Si Cendrars erre de bibliothèque en bibliothèque,
Gide transporte la sienne au Congo pour écrire. De l'analogie
entre lecture, voyage et écriture naît toute une esthétique
de la variation. À l'aube du XIXe
siècle, les écrivains renoncent à ajouter un
savoir à des connaissances déjà pléthoriques.
Si la répétition s'enlise vite dans les poncifs, la
diversité des points de vue offre aux écrivains la
liberté de dire indéfiniment le monde, puisque l'enjeu
réside dans le regard personnel et non plus dans le savoir
encyclopédique. Qu'importe si le monde est déjà
connu puisque chaque regard est singulier ! C'est pourquoi
les écrivains n'hésitent pas à s'essayer au
genre en parcourant les mêmes lieux, en Grèce, en Égypte,
à Jérusalem... Chaque écrivain-voyageur s'insère
dans une généalogie tout en s'en démarquant.
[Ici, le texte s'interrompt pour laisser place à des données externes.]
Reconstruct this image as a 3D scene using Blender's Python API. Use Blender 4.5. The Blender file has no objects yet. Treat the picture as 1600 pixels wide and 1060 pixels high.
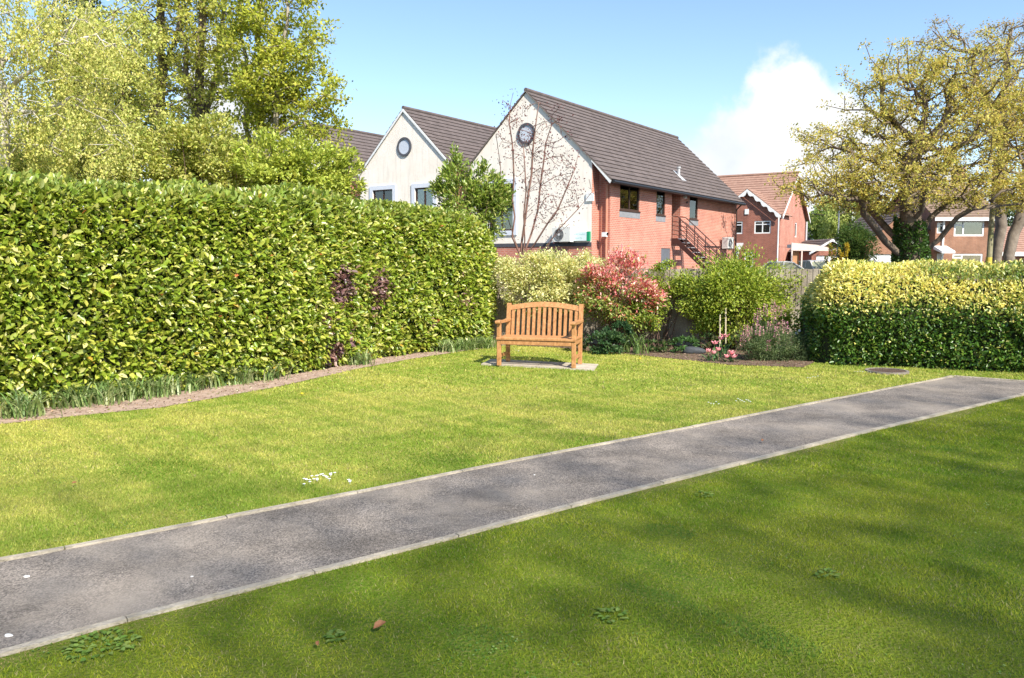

C'est donc au moment où le récit de voyage ne peut
plus prétendre révéler le monde qu'il entre
en littérature. Ce perpétuel dialogue avec les prédécesseurs,
fait de corrections, de dénégations, de glissements
et de décalages, constitue une des dynamiques du genre. L'aventure
se vit désormais dans l'écriture et non plus dans
le parcours du monde.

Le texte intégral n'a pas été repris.